Do not confuse slowing down with being lazy or slothful. These are quite different things. Laziness leads to procrastination and inefficiency. A lazy person will not make the effort to organize time for prayer. As you slow down you will find you pay more attention to the details. Concentrate on even the smallest things you are doing. The quality of your actions will improve in everything you do.

Jesus constantly warns against having anxiety about material things, even food and clothing. God knows and provides everything you need, but most likely you have taken your needs and exaggerated them beyond what are your basic necessities. To follow Jesus, He asks you to abandon your attachment to possessions and the priority you are placing on things of this created world, and to take on a simpler lifestyle focused on God where you are not encumbered with excessive demands to accumulate material things for your happiness. The key is a balance.

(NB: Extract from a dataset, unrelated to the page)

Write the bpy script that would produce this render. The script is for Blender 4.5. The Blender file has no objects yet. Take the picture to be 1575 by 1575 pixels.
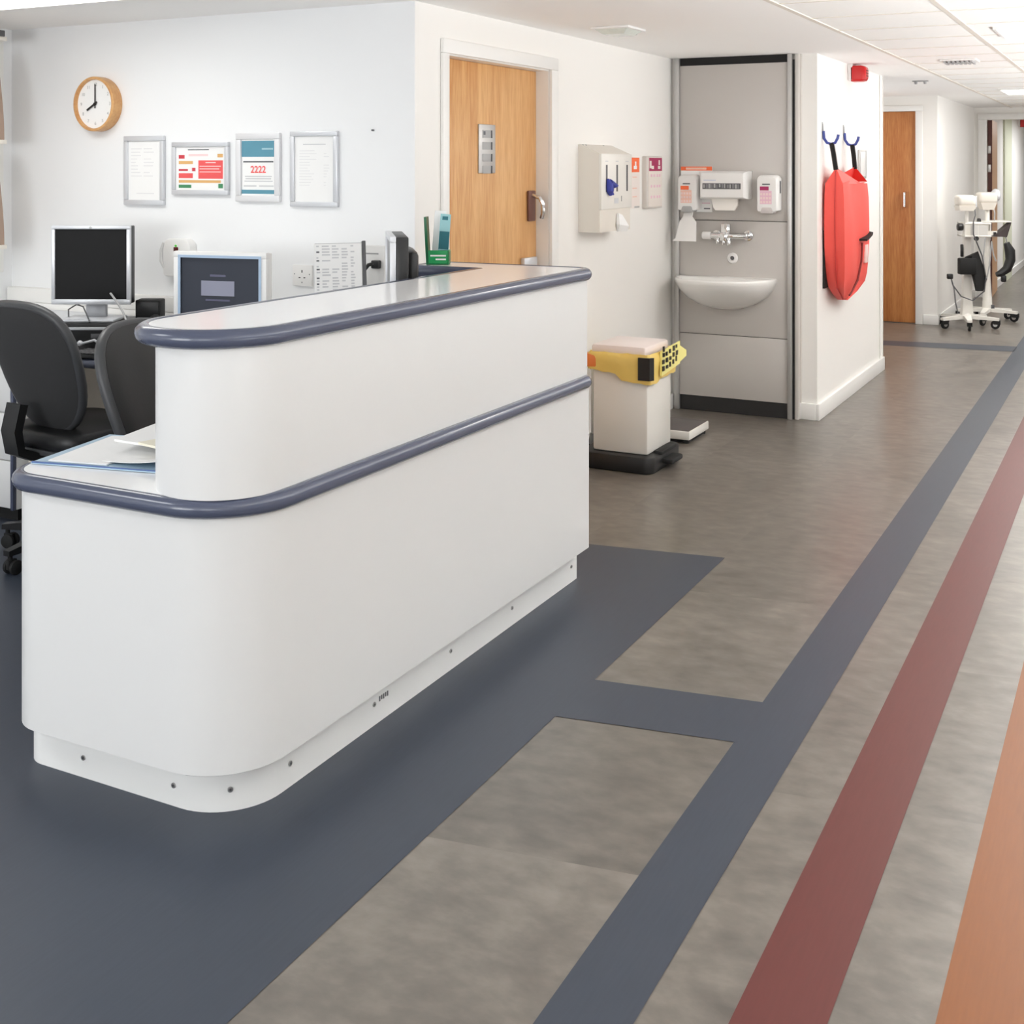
import bpy, bmesh, math, random
from mathutils import Matrix, Vector, Euler
random.seed(7)
S = bpy.context.scene
COL = S.collection
PI = math.pi
rad = math.radians

# ------------------------------------------------------------------ camera
cam = bpy.data.cameras.new('camera')
cam.sensor_fit = 'HORIZONTAL'
cam.sensor_width = 36.0
cam.lens = 1881.0 / 1575.0 * 36.0
cam.shift_y = (255.0 - 787.5) / 1575.0
cam.clip_start = 0.05
cam.clip_end = 100
cam_o = bpy.data.objects.new('camera', cam)
cam_o.location = (0, 0, 1.55)
cam_o.rotation_euler = (PI / 2, 0, math.atan2(972.5, 1881.0))
COL.objects.link(cam_o)
S.camera = cam_o

# ------------------------------------------------------------------ world, lights, exposure
S.view_settings.view_transform = 'Standard'
S.view_settings.look = 'None'
S.view_settings.gamma = 1.0
S.view_settings.use_curve_mapping = False
S.view_settings.exposure = 0.06
S.cycles.use_denoising = True
S.cycles.max_bounces = 8
S.cycles.diffuse_bounces = 6
S.cycles.glossy_bounces = 4
S.cycles.caustics_reflective = False
S.cycles.caustics_refractive = False
S.cycles.sample_clamp_indirect = 6.0
world = bpy.data.worlds.new('daylight')
S.world = world
world.use_nodes = True
bg = world.node_tree.nodes['Background']
bg.inputs[0].default_value = (0.93, 0.97, 1.0, 1)
bg.inputs[1].default_value = 0.15


def area(name, loc, direction, sx, sy, power, color, spread=180):
    l = bpy.data.lights.new(name, 'AREA')
    l.shape = 'RECTANGLE'
    l.size, l.size_y = sx, sy
    l.energy = power
    l.color = color
    l.spread = math.radians(spread)
    o = bpy.data.objects.new(name, l)
    o.location = loc
    o.rotation_euler = Vector(direction).to_track_quat('-Z', 'Y').to_euler()
    COL.objects.link(o)
    return o


COOL = (0.965, 0.985, 1.0)
WARM = (1.0, 0.97, 0.925)
NEUT = (0.975, 0.985, 1.0)
# daylight through the windows behind the camera; along the unseen right-hand wall, added fill lamps tilted up
area('window_daylight', (-3.1, -3.1, 1.45), (0, 1, 0.35), 2.6, 1.3, 104, COOL)
area('window_daylight', (0.1, -3.1, 1.45), (0, 1, 0.5), 1.9, 1.3, 46, COOL)
for wy, wp in ((1.4, 70), (4.2, 84), (7.0, 70), (9.8, 66), (12.6, 54)):
    area('window_daylight', (1.42, wy, 0.95), (-1, 0, 2.5), 2.0, 0.9, wp, NEUT, 140)
# added upward fill strip, out of view, to brighten the ceiling
area('ceiling_fill_strip', (0.95, 3.6, 0.03), (-0.22, 0, 1), 0.9, 12.5, 100, (0.95, 0.975, 1.0), 115)
# light from the ceiling fittings
area('ceiling_lamp', (-4.0, 3.32, 2.20), (0, 0, -1), 1.1, 0.5, 6, COOL)
area('ceiling_lamp', (-3.6, 0.9, 2.20), (0, 0, -1), 1.1, 0.5, 17, COOL)
area('ceiling_lamp', (-0.43, 6.64, 2.20), (0, 0, -1), 0.45, 0.5, 14, WARM)
area('ceiling_lamp', (-0.45, 9.3, 2.20), (0, 0, -1), 0.5, 1.1, 11, WARM)
area('ceiling_lamp', (-0.92, 12.0, 2.20), (0, 0, -1), 0.45, 0.8, 19, WARM)
area('window_daylight', (-3.25, 10.9, 1.4), (1, 0, 0.6), 1.6, 1.2, 22, NEUT)
area('ceiling_lamp', (-0.6, 14.2, 2.20), (0, 0, -1), 0.5, 0.8, 6, NEUT)
area('ceiling_lamp', (-0.6, 18.5, 2.20), (0, 0, -1), 0.8, 2.5, 60, NEUT)

# ------------------------------------------------------------------ materials
MATS = {}


def mat(name, col, rough=0.5, metal=0.0, spec=0.5, noise=0.0, nscale=8.0, bump=0.0, bscale=60.0, coat=0.0, emit=0.0):
    if name in MATS:
        return MATS[name]
    m = bpy.data.materials.new(name)
    m.use_nodes = True
    nt = m.node_tree
    b = nt.nodes['Principled BSDF']
    c = tuple(((v / 255.0) / 12.92 if v / 255.0 <= 0.04045 else ((v / 255.0 + 0.055) / 1.055) ** 2.4) for v in col) + (1,)
    b.inputs['Base Color'].default_value = c
    b.inputs['Roughness'].default_value = rough
    b.inputs['Metallic'].default_value = metal
    b.inputs['Specular IOR Level'].default_value = spec
    b.inputs['Coat Weight'].default_value = coat
    b.inputs['Coat Roughness'].default_value = 0.08
    tc = nt.nodes.new('ShaderNodeTexCoord')
    if noise > 0:
        n = nt.nodes.new('ShaderNodeTexNoise')
        n.inputs['Scale'].default_value = nscale
        n.inputs['Detail'].default_value = 4
        nt.links.new(tc.outputs['Object'], n.inputs['Vector'])
        mx = nt.nodes.new('ShaderNodeMix')
        mx.data_type = 'RGBA'
        mx.inputs['A'].default_value = tuple(v * (1 - noise) for v in c[:3]) + (1,)
        mx.inputs['B'].default_value = tuple(min(1, v * (1 + noise)) for v in c[:3]) + (1,)
        nt.links.new(n.outputs['Fac'], mx.inputs['Factor'])
        nt.links.new(mx.outputs['Result'], b.inputs['Base Color'])
    if bump > 0:
        n2 = nt.nodes.new('ShaderNodeTexNoise')
        n2.inputs['Scale'].default_value = bscale
        n2.inputs['Detail'].default_value = 5
        nt.links.new(tc.outputs['Object'], n2.inputs['Vector'])
        bp = nt.nodes.new('ShaderNodeBump')
        bp.inputs['Strength'].default_value = bump
        bp.inputs['Distance'].default_value = 0.002
        nt.links.new(n2.outputs['Fac'], bp.inputs['Height'])
        nt.links.new(bp.outputs['Normal'], b.inputs['Normal'])
    if emit > 0:
        b.inputs['Emission Color'].default_value = c
        b.inputs['Emission Strength'].default_value = emit
    MATS[name] = m
    return m


def lin(v):
    v /= 255.0
    return v / 12.92 if v <= 0.04045 else ((v + 0.055) / 1.055) ** 2.4


def wood(name, c1, c2, sx, sy, sz):
    m = bpy.data.materials.new(name)
    m.use_nodes = True
    nt = m.node_tree
    b = nt.nodes['Principled BSDF']
    b.inputs['Roughness'].default_value = 0.42
    tc = nt.nodes.new('ShaderNodeTexCoord')
    mp = nt.nodes.new('ShaderNodeMapping')
    mp.inputs['Scale'].default_value = (sx, sy, sz)
    nt.links.new(tc.outputs['Object'], mp.inputs['Vector'])
    n1 = nt.nodes.new('ShaderNodeTexNoise')
    n1.inputs['Scale'].default_value = 1.0
    n1.inputs['Detail'].default_value = 6
    n1.inputs['Distortion'].default_value = 0.6
    nt.links.new(mp.outputs['Vector'], n1.inputs['Vector'])
    w = nt.nodes.new('ShaderNodeTexNoise')
    w.inputs['Scale'].default_value = 7.0
    w.inputs['Detail'].default_value = 8
    nt.links.new(mp.outputs['Vector'], w.inputs['Vector'])
    mixf = nt.nodes.new('ShaderNodeMath')
    mixf.operation = 'MULTIPLY_ADD'
    mixf.inputs[1].default_value = 0.45
    nt.links.new(w.outputs['Fac'], mixf.inputs[0])
    sc = nt.nodes.new('ShaderNodeMath')
    sc.operation = 'MULTIPLY'
    sc.inputs[1].default_value = 0.55
    nt.links.new(n1.outputs['Fac'], sc.inputs[0])
    nt.links.new(sc.outputs[0], mixf.inputs[2])
    r = nt.nodes.new('ShaderNodeValToRGB')
    r.color_ramp.elements[0].position = 0.36
    r.color_ramp.elements[1].position = 0.62
    r.color_ramp.elements[0].color = (lin(c1[0]), lin(c1[1]), lin(c1[2]), 1)
    r.color_ramp.elements[1].color = (lin(c2[0]), lin(c2[1]), lin(c2[2]), 1)
    nt.links.new(mixf.outputs[0], r.inputs['Fac'])
    nt.links.new(r.outputs['Color'], b.inputs['Base Color'])
    MATS[name] = m
    return m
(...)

Plato and Aristotle taught mankind, hundreds of years before Christ, that the ideal is a golden mean, which implies a path through life that is neither burdened with excess nor with deprivation. By slowing down or simplifying our lives we are not talking about being less productive or rejecting the whole of this material world. We are simply being more effective, balanced, and doing what we do with much greater care, which includes the exercise of the moral imperatives that God has laid down for us.

There is no magic formula to slowing down and simplifying your life. The possibilities are endless. Start by clarifying your priority values. Then make a list of all your activities. Record them over a week’s time. Take time to reflect on what you have recorded and determine which ones fit with your priorities. Think about what you can eliminate to put a different priority in place in your life. Begin to consciously reengineer your pattern of life. Experiment with ways to slow down and simplify and you will find yourself coming closer to God in your daily activities. Through your prayers, seek God’s help in this task.